In the past eight months, a Yale conference center and a Farmington, Conn. library have played host to a quiet but significant transformation in communication at the highest levels of the University.

Three times since last May, the University’s president, provost, 15 school deans and 8 vice presidents have gathered as part of the newly-formed University Cabinet to discuss broad issues facing Yale. The day-long retreats are in addition to monthly meetings for the little-publicized cabinet — a creation of University President Peter Salovey’s that is among his most important efforts on University governance.

Established by Salovey when he took office in July of last year, the group — whose agenda, discussions and decisions are not public — is designed to provide a forum for confidential and candid discussion among senior officials. The group does not produce reports, but instead seeks to engender a bird’s-eye examination of the University from its most influential players. Since its formation, several members said Yale’s leaders have collectively examined some of the largest issues facing the University: governance, internationalization, budget, the new residential colleges and student well-being.

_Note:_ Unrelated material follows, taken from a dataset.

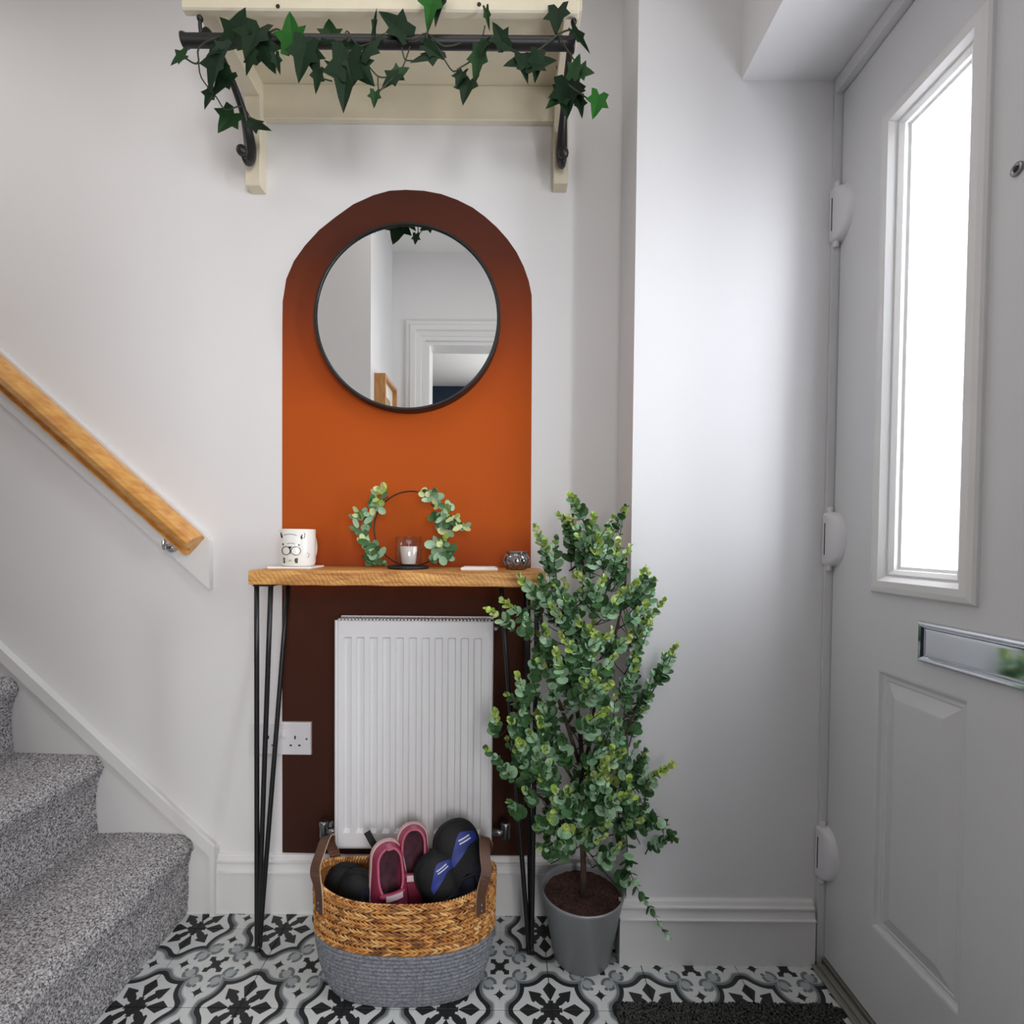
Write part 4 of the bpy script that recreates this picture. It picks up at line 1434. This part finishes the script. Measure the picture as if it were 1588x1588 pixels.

“It brings academic leadership and the broader leadership of the University together for sustained conversations on important issues. The result is a level of transparency that is important,” Divinity School Dean Greg Sterling said. “I am more aware of University issues than I would otherwise have been.”

But members of the cabinet would not disclose any conclusions at which they have arrived.

Multiple members of the cabinet outlined hopes to continue taking on significant issues in the future, such as setting an academic vision for Yale and considering ways in which the University can better interact with New Haven. Looking forward, the members suggested, the group may well be a forum for Yale to evaluate fundamental questions of its identity as an institution.

Previously, the two groups of senior administrators at Yale — school deans and University vice presidents — met in the separate bodies of the Deans Cabinet and the Vice Presidents Cabinet. The two groups come to the new cabinet with fundamentally different backgrounds, the former being academic and the latter being administrative.

In between his announcement as University president in the fall of 2012 and inauguration in October of last year, Salovey said he planned to prioritize internal communication across the University. To date, the cabinet is Salovey’s most significant step to expand communication across the upper tiers of University administrators.

Deans and University vice presidents described the cabinet as successful in providing a forum for such communication.

“It provides a venue for thoughtful discussion among the University leadership on a range of matters, whether those be emerging priorities, concerns or possible initiatives,” University Vice President for Development Dorothy Robinson said. “Clearly, it is a means of improving communication, staying connected and for the President to be well-advised.”

University Vice President for Student Affairs Kimberly Goff-Crews echoed Robinson’s sentiment. Calling the group a “great innovation” on Salovey’s part, Yale College Dean Mary Miller said that, contrary to expectations, the large size of the group did not impede discussion. Sterling added that he has found the cabinet useful, particularly in having University Vice President for New Haven and State Affairs Bruce Alexander present for discussions on graduate student housing.

“It helps to develop friendships among key individuals who need to interact,” Sterling said. “It is much easier to do so in the context of an established friendship, especially when there are difficulties.”

Friendships aside, the cabinet does not always reach consensus. In addition to differences between the body’s academic and administrative sides, divisions also appear to have arisen between Yale’s bodies focused on liberal arts — the College and Graduate School — and its professional schools.

Looking forward, Sterling said, the body will need to address Yale’s fundamental identity, either as a college surrounded by professional schools or as a university that gives more equal weighting to its distinctive parts.

“There is a sense in which Yale is a college with a graduate school and professional schools that have grown up around it,” Sterling said. “How can you keep the later developments from feeling that they are step-children?”

Sterling also said the cabinet will need to consider how the University can expand its work in the sciences while also maintaining its traditional strength in the humanities.

The cabinet last met at the end of the fall academic term.